> **EXERCISE DESCRIPTION**:
Retype the opening lines of the listing below, ending with the line that contains "COL = bpy.context.scene.collection", and leave out any pictures.

#####

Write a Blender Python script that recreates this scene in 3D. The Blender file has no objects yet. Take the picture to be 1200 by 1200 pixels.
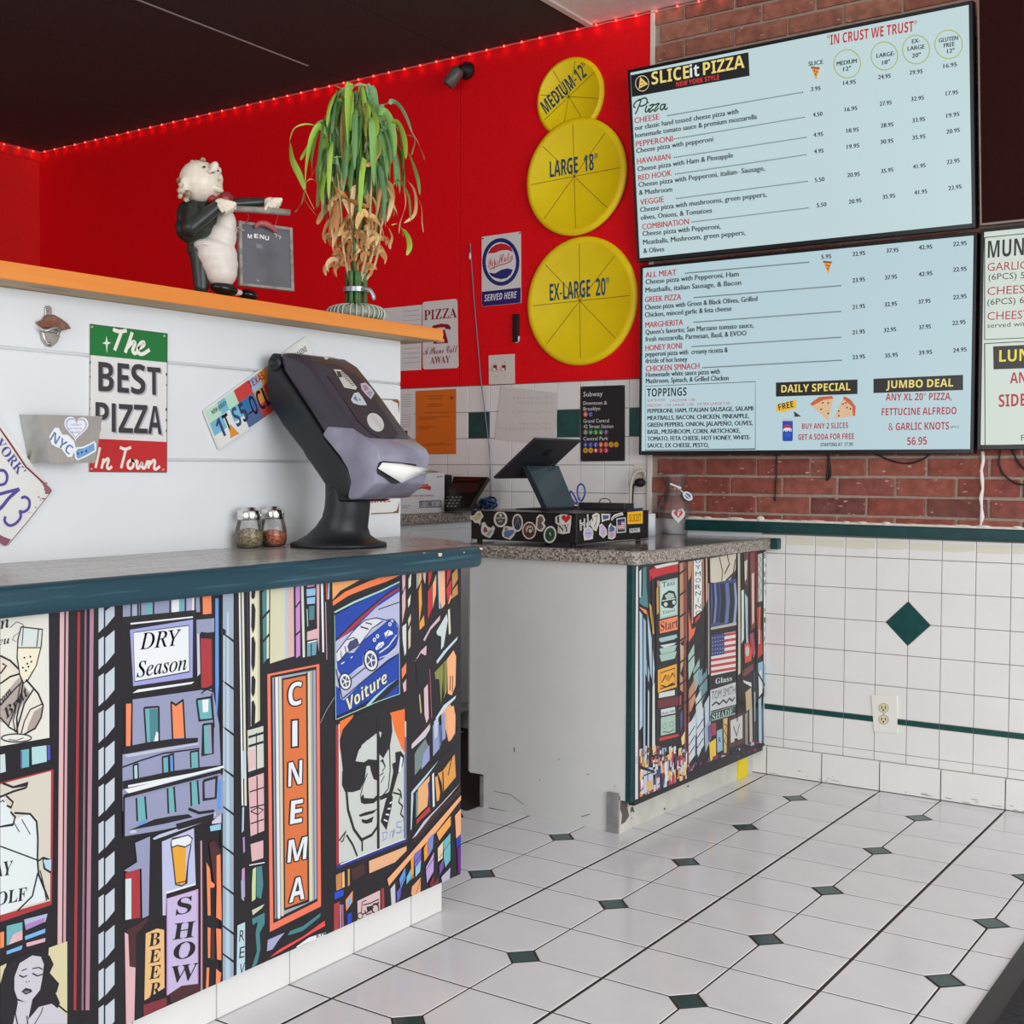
import bpy, bmesh, math, random, os
from mathutils import Vector, Matrix
from mathutils.geometry import tessellate_polygon
R = random.Random(7)
S = bpy.context.scene
COL = bpy.context.scene.collection

# ------------------------------------------------------------------ camera
CAM = Vector((1.5109, -2.6773, 1.0896))
FPX, YAW, PITCH, ROLL = 1449.75, .5976, -.0352, .0036
_f = Vector((-math.sin(YAW)*math.cos(PITCH), math.cos(YAW)*math.cos(PITCH), math.sin(PITCH)))
_r = Vector((math.cos(YAW), math.sin(YAW), 0)); _u = _r.cross(_f)
RT = _r*math.cos(ROLL) + _u*math.sin(ROLL); UP = RT.cross(_f); FW = _f
cd = bpy.data.cameras.new('camera'); cam = bpy.data.objects.new('camera', cd); COL.objects.link(cam)
cd.sensor_width = 36; cd.lens = FPX/1200*36; cd.clip_start = .05
m = Matrix((RT, UP, -FW)).transposed().to_4x4(); m.translation = CAM; cam.matrix_world = m
S.camera = cam
# ------------------------------------------------------------------ light
S.view_settings.view_transform = 'Standard'; S.view_settings.look = 'None'
S.view_settings.gamma = 1; S.view_settings.exposure = -0.02
S.view_settings.use_curve_mapping = False
w = bpy.data.worlds.new('daylight'); w.use_nodes = True; S.world = w
w.node_tree.nodes['Background'].inputs[0].default_value = (.92, .96, 1, 1)
w.node_tree.nodes['Background'].inputs[1].default_value = .62
def area(name, loc, target, sx, sy, power, col):
    l = bpy.data.lights.new(name, 'AREA'); l.shape = 'RECTANGLE'; l.size = sx; l.size_y = sy
    l.energy = power; l.color = col
    o = bpy.data.objects.new(name, l); COL.objects.link(o); o.location = loc
    o.rotation_euler = (Vector(target)-Vector(loc)).to_track_quat('-Z', 'Y').to_euler()
    return o
area('shop_window_light', (4.2, -1.6, 1.5), (-1, .2, 1.0), 3.6, 2.2, 132, (.94, .97, 1))
area('shop_front_light', (.6, -5.6, 1.6), (-.3, 1, 1.1), 4.2, 2.2, 88, (.98, .99, 1))

# ------------------------------------------------------------------ materials
def lin(c):
    return tuple(((x/255/12.92) if x/255 <= .04045 else ((x/255+.055)/1.055)**2.4) for x in c[:3])
MATS = {}
def mat(name, c, rough=.5, metal=0, noise=0, scale=30, bump=0, emit=0, trans=0, c2=None, stretch=(1, 1, 1), coat=0, detail=4, ior=1.45, thr=(.35, .65), spec=.5, space='Object'):
    if name in MATS: return MATS[name]
    M = bpy.data.materials.new(name); M.use_nodes = True; MATS[name] = M
    n, l = M.node_tree.nodes, M.node_tree.links; b = n['Principled BSDF']
    col = lin(c)+(1,)
    b.inputs['Base Color'].default_value = col; b.inputs['Roughness'].default_value = rough
    b.inputs['Metallic'].default_value = metal; b.inputs['Specular IOR Level'].default_value = spec
    b.inputs['Coat Weight'].default_value = coat; b.inputs['IOR'].default_value = ior
    if trans: b.inputs['Transmission Weight'].default_value = trans
    if emit:
        b.inputs['Emission Color'].default_value = col; b.inputs['Emission Strength'].default_value = emit
    if noise or bump or c2:
        tc = n.new('ShaderNodeTexCoord'); mp = n.new('ShaderNodeMapping'); mp.inputs['Scale'].default_value = stretch
        l.new(tc.outputs[space], mp.inputs[0])
        nt = n.new('ShaderNodeTexNoise'); nt.inputs['Scale'].default_value = scale; nt.inputs['Detail'].default_value = detail
        l.new(mp.outputs[0], nt.inputs['Vector'])
        if noise or c2:
            rmp = n.new('ShaderNodeValToRGB'); e = rmp.color_ramp.elements
            e[0].position, e[1].position = thr
            if c2: e[0].color = lin(c2)+(1,); e[1].color = col
            else:
                e[0].color = tuple(v*(1-noise) for v in col[:3])+(1,); e[1].color = tuple(min(1, v*(1+noise)) for v in col[:3])+(1,)
            l.new(nt.outputs['Fac'], rmp.inputs[0]); l.new(rmp.outputs[0], b.inputs['Base Color'])
        if bump:
            bp = n.new('ShaderNodeBump'); bp.inputs['Strength'].default_value = bump; bp.inputs['Distance'].default_value = .002
            l.new(nt.outputs['Fac'], bp.inputs['Height']); l.new(bp.outputs[0], b.inputs['Normal'])
    return M
def glass(name, tint=(255, 255, 255), alpha_rough=0.02, fr=.3, haze=.04):
    if name in MATS: return MATS[name]
    M = bpy.data.materials.new(name); M.use_nodes = True; MATS[name] = M
    n, l = M.node_tree.nodes, M.node_tree.links
    b = n['Principled BSDF']; n.remove(b)
    g = n.new('ShaderNodeBsdfGlossy'); g.inputs['Roughness'].default_value = alpha_rough
    t = n.new('ShaderNodeBsdfTransparent'); t.inputs[0].default_value = lin(tint)+(1,)
    mx = n.new('ShaderNodeMixShader'); lw = n.new('ShaderNodeLayerWeight'); lw.inputs[0].default_value = fr
    l.new(lw.outputs['Fresnel'], mx.inputs[0]); l.new(t.outputs[0], mx.inputs[1]); l.new(g.outputs[0], mx.inputs[2])
    df = n.new('ShaderNodeBsdfDiffuse'); df.inputs[0].default_value = (.9, .92, .93, 1); m2 = n.new('ShaderNodeMixShader'); m2.inputs[0].default_value = haze  # white diffuse share paints a pale haze of highlights into the clear glass
    l.new(mx.outputs[0], m2.inputs[1]); l.new(df.outputs[0], m2.inputs[2]); l.new(m2.outputs[0], n['Material Output'].inputs[0])
    return M
def print_mat(name, rough=.45, emit=0):
    if name in MATS: return MATS[name]
    M = bpy.data.materials.new(name); M.use_nodes = True; MATS[name] = M
    n, l = M.node_tree.nodes, M.node_tree.links; b = n['Principled BSDF']
    a = n.new('ShaderNodeAttribute'); a.attribute_name = 'ink'
    b.inputs['Roughness'].default_value = rough
    if emit:
        b.inputs['Base Color'].default_value = (.01, .01, .01, 1)
        l.new(a.outputs['Color'], b.inputs['Emission Color']); b.inputs['Emission Strength'].default_value = emit
    else: l.new(a.outputs['Color'], b.inputs['Base Color'])
    return M

# ------------------------------------------------------------------ objects
WM = {}
def thing(name, label, cat, loc=(0, 0, 0), group=None, rotz=0):
    o = bpy.data.objects.new(name, None); COL.objects.link(o); o.empty_display_size = .05
    o.location = loc; o.rotation_euler = (0, 0, rotz)
    WM[o.name] = Matrix.Translation(loc) @ Matrix.Rotation(rotz, 4, 'Z')
    o['label'] = label; o['category'] = cat
    if group: o['group'] = group
    return o
def tag(o, label, cat, group=None):
    o['label'] = label; o['category'] = cat
    if group: o['group'] = group
    return o
def wm(o): return WM.get(o.name, Matrix())
def obj(name, bm, mt, parent=None, smooth=False, kind=None, label=None, origin=None, bevel=0, sub=0, local=False):
    """link bmesh (world coordinates) as ONE mesh object"""
    me = bpy.data.meshes.new(name)
    if smooth is not False:
        for f in bm.faces: f.smooth = True
    M = wm(parent) if parent else Matrix()
    if origin is not None: M = Matrix.Translation(origin)
    elif parent is None:
        if bm.verts:
            xs = [v.co for v in bm.verts]
            M = Matrix.Translation(((min(v.x for v in xs)+max(v.x for v in xs))/2, (min(v.y for v in xs)+max(v.y for v in xs))/2, min(v.z for v in xs)))
    if not local: bm.transform(M.inverted())
    bm.to_mesh(me); bm.free()
    o = bpy.data.objects.new(name, me); COL.objects.link(o)
    for mm in (mt if isinstance(mt, (list, tuple)) else [mt]): me.materials.append(mm)
    if parent:
        o.parent = parent; WM[o.name] = M
        if origin is not None:
            o.matrix_local = wm(parent).inverted() @ M
    else:
        o.matrix_world = M; WM[o.name] = M
    if smooth == 'auto':
        me.shade_auto_smooth = True if hasattr(me, 'shade_auto_smooth') else None
    if bevel:
        md = o.modifiers.new('bevel', 'BEVEL'); md.width = bevel; md.segments = 3; md.limit_method = 'ANGLE'; md.angle_limit = math.radians(35)
    if sub:
        md = o.modifiers.new('sub', 'SUBSURF'); md.levels = sub; md.render_levels = sub
    if kind: o['kind'] = kind
    if label: o['label'] = label
    return o
def new(): return bmesh.new()
def quadbox(bm, P):
    """8 points, bottom ring then top ring"""
    v = [bm.verts.new(p) for p in P]
    fs = [(3, 2, 1, 0), (4, 5, 6, 7), (0, 1, 5, 4), (1, 2, 6, 5), (2, 3, 7, 6), (3, 0, 4, 7)]
    return [bm.faces.new([v[i] for i in f]) for f in fs]
def box(bm, x0, x1, y0, y1, z0, z1):
    return quadbox(bm, [(x0, y0, z0), (x1, y0, z0), (x1, y1, z0), (x0, y1, z0), (x0, y0, z1), (x1, y0, z1), (x1, y1, z1), (x0, y1, z1)])
def prism(bm, pts, d):
    """closed polygon of 3D points extruded by the vector d"""
    d = Vector(d); a = [bm.verts.new(p) for p in pts]; b = [bm.verts.new(Vector(p)+d) for p in pts]
    n = len(a); bm.faces.new(a); bm.faces.new(b[::-1])
    for i in range(n): bm.faces.new((a[i], b[i], b[(i+1) % n], a[(i+1) % n]))
    bmesh.ops.recalc_face_normals(bm, faces=bm.faces[:])
def lathe(bm, c, prof, n=32, axis=None, cap=True):
    """prof: list of (r, h)"""
    c = Vector(c); ax = Vector(axis or (0, 0, 1)).normalized(); q = Vector((0, 0, 1)).rotation_difference(ax)
    rings = []
    for r, h in prof:
        rings.append([bm.verts.new(c + q @ Vector((r*math.cos(2*math.pi*i/n), r*math.sin(2*math.pi*i/n), h))) for i in range(n)])
    for a, b in zip(rings, rings[1:]):
        for i in range(n): bm.faces.new((a[i], a[(i+1) % n], b[(i+1) % n], b[i]))
    if cap:
        if prof[0][0] > 1e-5: bm.faces.new(rings[0][::-1])
        if prof[-1][0] > 1e-5: bm.faces.new(rings[-1])
def tube(bm, pts, r, n=8, cap=True):
    pts = [Vector(p) for p in pts]; rr = r if isinstance(r, (list, tuple)) else [r]*len(pts)
    t0 = (pts[1]-pts[0]).normalized(); up = Vector((0, 0, 1)) if abs(t0.z) < .9 else Vector((1, 0, 0))
    prev = None; rings = []; side = t0.cross(up).normalized()
    for i, p in enumerate(pts):
        t = (pts[min(i+1, len(pts)-1)]-pts[max(i-1, 0)]).normalized()
        side = (side - t*side.dot(t)).normalized(); u2 = t.cross(side)
        rings.append([bm.verts.new(p + (side*math.cos(2*math.pi*k/n)+u2*math.sin(2*math.pi*k/n))*rr[i]) for k in range(n)])
    for a, b in zip(rings, rings[1:]):
        for i in range(n): bm.faces.new((a[i], a[(i+1) % n], b[(i+1) % n], b[i]))
    if cap: bm.faces.new(rings[0][::-1]); bm.faces.new(rings[-1])
def smoothpath(P, k=6):
    P = [Vector(p) for p in P]; out = []
    for i in range(len(P)-1):
        a, b, c, d = P[max(i-1, 0)], P[i], P[i+1], P[min(i+2, len(P)-1)]
        for j in range(k):
            t = j/k
            out.append(.5*((2*b)+(c-a)*t+(2*a-5*b+4*c-d)*t*t+(3*b-a-3*c+d)*t**3))
    out.append(P[-1]); return out
def ellipsoid(bm, c, r, rot=None, seg=16, rings=10):
    M = Matrix.Translation(c) @ (rot.to_4x4() if rot else Matrix()) @ Matrix.Diagonal((r[0], r[1], r[2], 1))
    bmesh.ops.create_uvsphere(bm, u_segments=seg, v_segments=rings, radius=1, matrix=M)
def dup(o, parent=None, M=None, label=None, group=None):
    c = o.copy(); COL.objects.link(c)
    if parent: c.parent = parent
    if M is not None: c.matrix_world = M if parent is None else c.matrix_world
    if label: c['label'] = label
    if group: c['group'] = group
    for ch in [x for x in bpy.data.objects if x.parent == o]: dup(ch, c)
    return c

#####

> **CORRECT OUTPUT**:
Write a Blender Python script that recreates this scene in 3D. The Blender file has no objects yet. Take the picture to be 1200 by 1200 pixels.
import bpy, bmesh, math, random, os
from mathutils import Vector, Matrix
from mathutils.geometry import tessellate_polygon
R = random.Random(7)
S = bpy.context.scene
COL = bpy.context.scene.collection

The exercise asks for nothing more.